Instructions for the task | Transcribe every line exactly. Leave the pictures behind.

Dataset content |

····················

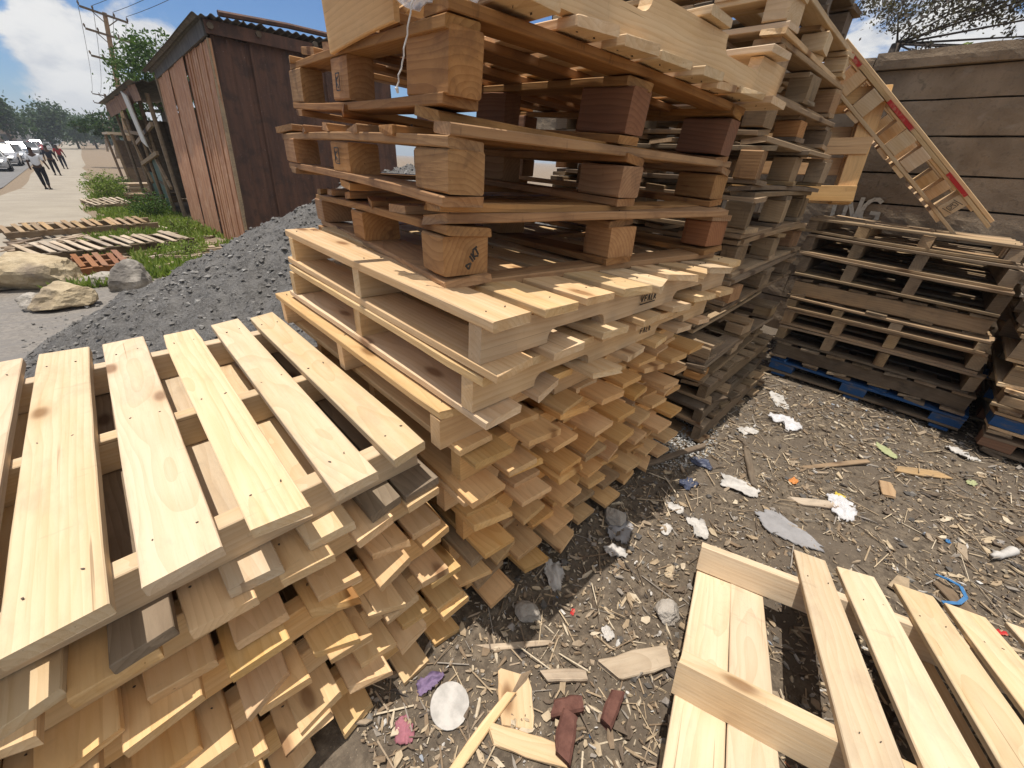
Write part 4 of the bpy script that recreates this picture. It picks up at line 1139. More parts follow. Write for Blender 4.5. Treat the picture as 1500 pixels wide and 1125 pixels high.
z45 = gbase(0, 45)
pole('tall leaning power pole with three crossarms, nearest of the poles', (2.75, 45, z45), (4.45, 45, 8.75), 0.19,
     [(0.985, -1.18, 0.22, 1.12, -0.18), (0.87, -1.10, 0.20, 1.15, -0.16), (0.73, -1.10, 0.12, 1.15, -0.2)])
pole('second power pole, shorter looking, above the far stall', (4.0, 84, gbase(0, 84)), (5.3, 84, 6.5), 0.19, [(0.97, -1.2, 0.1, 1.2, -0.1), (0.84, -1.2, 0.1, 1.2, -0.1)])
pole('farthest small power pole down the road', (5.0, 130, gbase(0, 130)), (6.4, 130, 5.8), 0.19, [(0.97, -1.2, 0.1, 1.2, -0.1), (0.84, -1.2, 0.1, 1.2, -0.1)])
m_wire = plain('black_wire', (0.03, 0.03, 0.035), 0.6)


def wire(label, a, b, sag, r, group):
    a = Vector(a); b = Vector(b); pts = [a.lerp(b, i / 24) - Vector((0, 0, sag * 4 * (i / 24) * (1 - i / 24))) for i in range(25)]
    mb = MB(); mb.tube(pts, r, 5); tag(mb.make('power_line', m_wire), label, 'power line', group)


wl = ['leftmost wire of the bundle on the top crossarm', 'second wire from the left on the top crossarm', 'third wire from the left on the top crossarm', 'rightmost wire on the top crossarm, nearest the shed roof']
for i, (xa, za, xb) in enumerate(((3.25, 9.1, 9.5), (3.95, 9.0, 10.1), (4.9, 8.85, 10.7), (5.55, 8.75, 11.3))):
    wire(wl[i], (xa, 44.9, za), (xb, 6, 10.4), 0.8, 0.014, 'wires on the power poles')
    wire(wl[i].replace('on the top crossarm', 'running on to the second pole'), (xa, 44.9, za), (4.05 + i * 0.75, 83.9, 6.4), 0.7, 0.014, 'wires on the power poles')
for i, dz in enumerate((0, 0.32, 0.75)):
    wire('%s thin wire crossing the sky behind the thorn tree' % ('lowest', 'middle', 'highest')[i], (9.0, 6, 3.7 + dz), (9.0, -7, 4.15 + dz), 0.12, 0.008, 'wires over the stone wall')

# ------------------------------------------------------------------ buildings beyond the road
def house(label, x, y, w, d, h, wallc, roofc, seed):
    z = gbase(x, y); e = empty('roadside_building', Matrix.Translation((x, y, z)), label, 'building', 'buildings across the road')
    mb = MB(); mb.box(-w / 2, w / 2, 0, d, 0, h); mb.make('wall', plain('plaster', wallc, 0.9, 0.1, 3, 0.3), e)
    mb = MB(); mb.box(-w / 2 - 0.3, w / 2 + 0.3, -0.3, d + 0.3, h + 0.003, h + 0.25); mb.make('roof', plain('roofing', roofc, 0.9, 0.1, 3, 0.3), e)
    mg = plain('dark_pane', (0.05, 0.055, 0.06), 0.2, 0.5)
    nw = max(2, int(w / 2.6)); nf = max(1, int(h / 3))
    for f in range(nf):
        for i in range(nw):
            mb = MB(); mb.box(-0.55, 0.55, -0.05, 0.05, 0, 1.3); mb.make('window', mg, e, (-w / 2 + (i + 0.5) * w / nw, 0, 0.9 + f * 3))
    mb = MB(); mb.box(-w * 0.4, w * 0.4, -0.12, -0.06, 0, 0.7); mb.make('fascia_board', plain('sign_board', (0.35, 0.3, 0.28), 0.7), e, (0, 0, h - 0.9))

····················

The reply |
Write part 4 of the bpy script that recreates this picture. It picks up at line 1139. More parts follow. Write for Blender 4.5. Treat the picture as 1500 pixels wide and 1125 pixels high.
z45 = gbase(0, 45)
pole('tall leaning power pole with three crossarms, nearest of the poles', (2.75, 45, z45), (4.45, 45, 8.75), 0.19,
     [(0.985, -1.18, 0.22, 1.12, -0.18), (0.87, -1.10, 0.20, 1.15, -0.16), (0.73, -1.10, 0.12, 1.15, -0.2)])
pole('second power pole, shorter looking, above the far stall', (4.0, 84, gbase(0, 84)), (5.3, 84, 6.5), 0.19, [(0.97, -1.2, 0.1, 1.2, -0.1), (0.84, -1.2, 0.1, 1.2, -0.1)])
pole('farthest small power pole down the road', (5.0, 130, gbase(0, 130)), (6.4, 130, 5.8), 0.19, [(0.97, -1.2, 0.1, 1.2, -0.1), (0.84, -1.2, 0.1, 1.2, -0.1)])
m_wire = plain('black_wire', (0.03, 0.03, 0.035), 0.6)


def wire(label, a, b, sag, r, group):
    a = Vector(a); b = Vector(b); pts = [a.lerp(b, i / 24) - Vector((0, 0, sag * 4 * (i / 24) * (1 - i / 24))) for i in range(25)]
    mb = MB(); mb.tube(pts, r, 5); tag(mb.make('power_line', m_wire), label, 'power line', group)


wl = ['leftmost wire of the bundle on the top crossarm', 'second wire from the left on the top crossarm', 'third wire from the left on the top crossarm', 'rightmost wire on the top crossarm, nearest the shed roof']
for i, (xa, za, xb) in enumerate(((3.25, 9.1, 9.5), (3.95, 9.0, 10.1), (4.9, 8.85, 10.7), (5.55, 8.75, 11.3))):
    wire(wl[i], (xa, 44.9, za), (xb, 6, 10.4), 0.8, 0.014, 'wires on the power poles')
    wire(wl[i].replace('on the top crossarm', 'running on to the second pole'), (xa, 44.9, za), (4.05 + i * 0.75, 83.9, 6.4), 0.7, 0.014, 'wires on the power poles')
for i, dz in enumerate((0, 0.32, 0.75)):
    wire('%s thin wire crossing the sky behind the thorn tree' % ('lowest', 'middle', 'highest')[i], (9.0, 6, 3.7 + dz), (9.0, -7, 4.15 + dz), 0.12, 0.008, 'wires over the stone wall')

# ------------------------------------------------------------------ buildings beyond the road
def house(label, x, y, w, d, h, wallc, roofc, seed):
    z = gbase(x, y); e = empty('roadside_building', Matrix.Translation((x, y, z)), label, 'building', 'buildings across the road')
    mb = MB(); mb.box(-w / 2, w / 2, 0, d, 0, h); mb.make('wall', plain('plaster', wallc, 0.9, 0.1, 3, 0.3), e)
    mb = MB(); mb.box(-w / 2 - 0.3, w / 2 + 0.3, -0.3, d + 0.3, h + 0.003, h + 0.25); mb.make('roof', plain('roofing', roofc, 0.9, 0.1, 3, 0.3), e)
    mg = plain('dark_pane', (0.05, 0.055, 0.06), 0.2, 0.5)
    nw = max(2, int(w / 2.6)); nf = max(1, int(h / 3))
    for f in range(nf):
        for i in range(nw):
            mb = MB(); mb.box(-0.55, 0.55, -0.05, 0.05, 0, 1.3); mb.make('window', mg, e, (-w / 2 + (i + 0.5) * w / nw, 0, 0.9 + f * 3))
    mb = MB(); mb.box(-w * 0.4, w * 0.4, -0.12, -0.06, 0, 0.7); mb.make('fascia_board', plain('sign_board', (0.35, 0.3, 0.28), 0.7), e, (0, 0, h - 0.9))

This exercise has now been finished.